The think tank said advanced surveillance and early-warning radar facilities at Fiery Cross, Subi, and Cuarteron Reefs, as well as Woody Island, and smaller facilities elsewhere gave it similar radar coverage.

It said China had installed HQ-9 surface-to-air missiles at Woody Island more than a year ago and had deployed anti-ship cruise missiles there on at least one occasion.

It had also constructed hardened shelters with retractable roofs for mobile missile launchers at Fiery Cross, Subi and Mischief and enough hangars at Fiery Cross for 24 combat aircraft and three larger planes, including bombers.

U.S. officials told Reuters last month that China had finished building almost two dozen structures on Subi, Mischief and Fiery Cross that appeared designed to house long-range surface-to-air missiles.

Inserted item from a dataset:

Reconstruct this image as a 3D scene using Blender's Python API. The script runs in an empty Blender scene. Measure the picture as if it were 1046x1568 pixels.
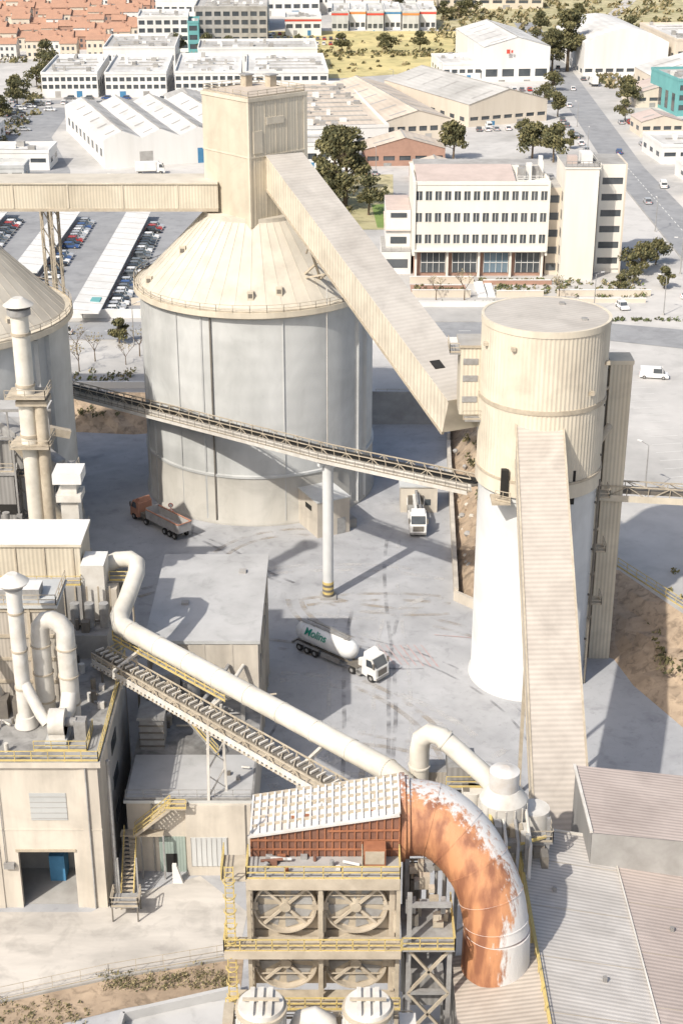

Secretary of State Rex Tillerson speaks at the Meeting of the Ministers of the Global Coalition on the Defeat of ISIS, March 22, 2017, at the State Department in Washington.
Secretary of State Rex Tillerson speaks at the Meeting of the Ministers of the Global Coalition on the Defeat of ISIS, March 22, 2017, at the State Department in Washington.

Tillerson softens language

In his Senate confirmation hearing in January, new U.S. Secretary of State Rex Tillerson angered China by saying it should be denied access to islands it had built up in the South China Sea.

He subsequently softened his language, saying that in the event of an unspecified “contingency,” the United States and its allies “must be capable of limiting China's access to and use of” those islands to pose a threat.

In recent years, the United States has conducted a series of what it calls freedom-of-navigation operations in the South China Sea, raising tensions with Beijing.